Industrials back in the limelight
The industrial sector is back in the limelight.
1 minute to read
Following the initial shock of the EU referendum result, Markit’s UK manufacturing PMI recovered to a 10-month high of 53.3 in August, up from 48.3 in July, as work that had been put on hold in July was re-started in August.
Not only has there been a rebound in the UK manufacturing PMI to well above the 50 mark (which separates growth from contraction) but the UK manufacturing output figures have been far more positive than expected – helped by the rapid devaluation of sterling. As the Knight Frank LOGIC report for H1 2016 points out there is even more positive news for industrials on the occupier side post Brexit, given the continued growth of online retail sales, broad tenant base and general shortage of good quality building.
Industrials are now clearly ahead of both retails and offices in terms of performance. The latest IPD Monthly Index shows an annual total return of 8.9% for industrials in July 2016. This compares with an annual total return of 5.8% for offices and 3.2% for retail. The IPF consensus forecasts show that industrials are expected to remain the lead performing sector over the next three to five years.

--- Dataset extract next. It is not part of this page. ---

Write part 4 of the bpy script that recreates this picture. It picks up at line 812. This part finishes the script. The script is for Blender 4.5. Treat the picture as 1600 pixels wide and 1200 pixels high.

With so much positive news it is hardly surprising to see that investor sentiment is still strong and that there is continued appetite for industrial stock. Whilst just £29.3bn has been invested across all sectors in the UK commercial property market since the start of 2016 – which according to Property Data represents an overall decline of 39% the same period last year – industrials have escaped relatively unscathed with total investment transactions in the year to date at £3.6bn, which is virtually on par with investment volumes over the same period last year.